A sample play area with three completed scenes

Finale

  • After you have played the agreed-upon number of Scenes, the story is over.

  • The player with the most points gets to come up with the story title!

  • If there is a tie, all tied players come up with a title and then everyone votes for their favorite.

  • Everyone's a winner if you told a good story! Agree on a brief summary of the story and post it with a photo of your game board to Instagram, #tropedeck. Your story will be added to our Story Gallery!

Suggestions

The Producer’s Card

  • The Producer should keep an eye on where they are in the story

    • In the first Scene they should try to set the stage

    • In early Scenes they should try to create conflict

    • In the last 1 or 2 Scenes, they should try to wrap things up

  • The Producer can give an introductory explanation when they play their card, but the Writers don’t have to incorporate anything the Producer says into their pitches, just the Producer’s Trope.

The Producer’s Summary

  • Yes, each producer should summarize the entire story after they pick a pitch. It goes quickly, adds humor, and keeps everyone on the same page.

  • The producer may add detail as they tell the story, especially to the newest scene which they just picked.

  • An especially helpful thing for a producer to do is to name any unnamed characters.

  • The producer shouldn’t negate or significantly re-interpret earlier scenes in their summary. If the Writers think that the Producer hasn’t remembered a scene accurately, they can offer a correction.

The Pitches

  • Pitches should build on the story from previous rounds.

  • Pitches should probably be 30 seconds to 1 minute long. If you’re having trouble keeping them short, we recommend using a timer.

  • Pitches shouldn’t use tropes played by other writers, only the Trope played by the Producer.

  • It’s ok for players to interject - giving suggestions, asking questions, etc. - during others’ pitches, but be respectful.

Have fun

  • It's your writer's room, so you can pick when to strictly to enforce the rules and when relaxing them a little will improve everyone’s enjoyment.

Example Round:

Alice, Ben, and Carol are playing.

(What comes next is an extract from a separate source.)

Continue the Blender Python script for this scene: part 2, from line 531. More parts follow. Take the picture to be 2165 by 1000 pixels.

They’ve agreed to play 6 scenes.

Alice is the producer for the first round.

Alice: <plays Dirty Cop> I wanna hear the story of this Dirty Cop. Maybe it’s her origin story. Maybe she's trying to get clean.

Ben (on Alice’s left): I’m afraid not Alice, the Dirty Cop is just a foil for our true hero who is <plays Arrested for Heroism> arrested for stopping a <plays Bank Robbery> bank robbery that the dirty cop was turning a blind eye toward. This is the opening scene and it’ll give our hero something to fight against.

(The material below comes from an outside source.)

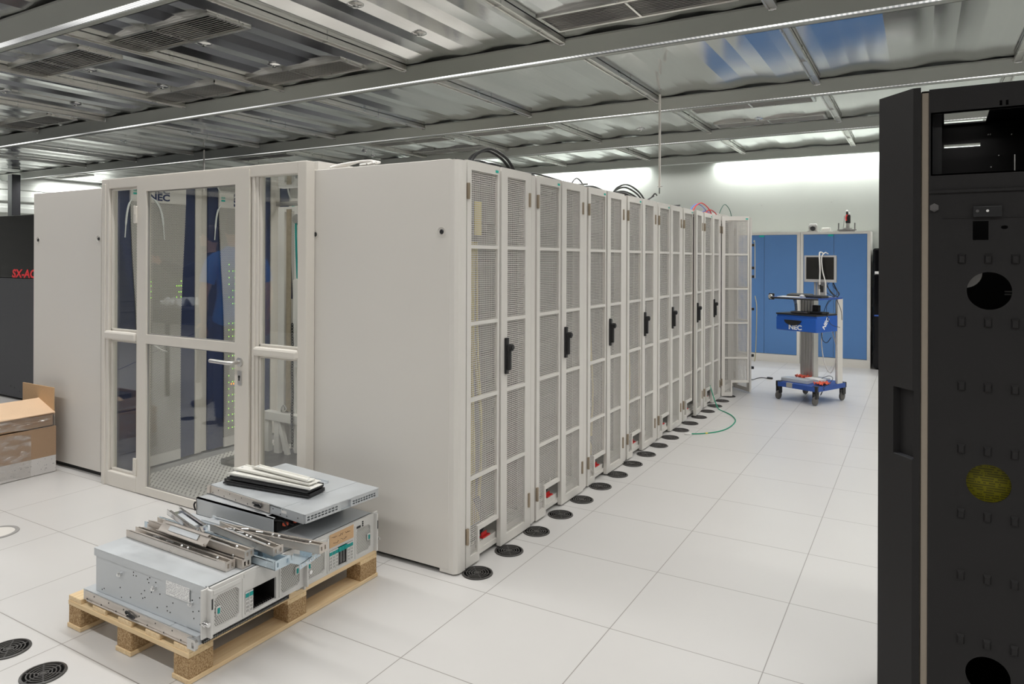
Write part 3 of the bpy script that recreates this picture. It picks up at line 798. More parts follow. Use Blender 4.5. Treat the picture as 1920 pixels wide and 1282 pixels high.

Carol: I’m gonna take things in a different direction. This is more of a comedy, and our Dirty Cop has a <plays Fatal Attraction> crush on a master criminal.

Alice: How does that make it a comedy?

Carol: Well she’s going to keep covering for him in wackier and wackier ways. Maybe in this first scene we see her absent-mindedly handcuff herself to a pole while the mastermind sexily walks off.

Alice: Ok guys, we have a drama about a hero arrested for fighting police corruption or this wacky comedy where a cop keeps covering for a criminal because of looove. <pauses> Alright I'm going to pick the "wacky comedy" (Carol: woohoo!) so that's going to be one point for Carol. The story so far: Betsy, a well meaning cop, even if a bit of a bumbler, gets pulled into a seemingly mundane call, and comes face to face with basically the James Bond of crime. Leaving her tongue tied, he saunters off while she accidentally handcuffs herself to a pole.

Ben: Maybe she handcuffs herself on purpose to cover for her unwillingness. That's more of a Dirty Cop thing to do.

Alice: Oh yeah! She's in a position to arrest him but she just can't do it, and as backup arrives she handcuffs herself to a pole and calls for help. Poor Officer Betsy.

Carol: Let's call the criminal James, since that fits with your description.

Alice: Sure. The criminal is James MacNamara, criminal extraordinaire. Ok Ben, you're the producer now.

They discard Ben's unused cards, draw back up to 6 cards each, and play continues with Ben as the producer.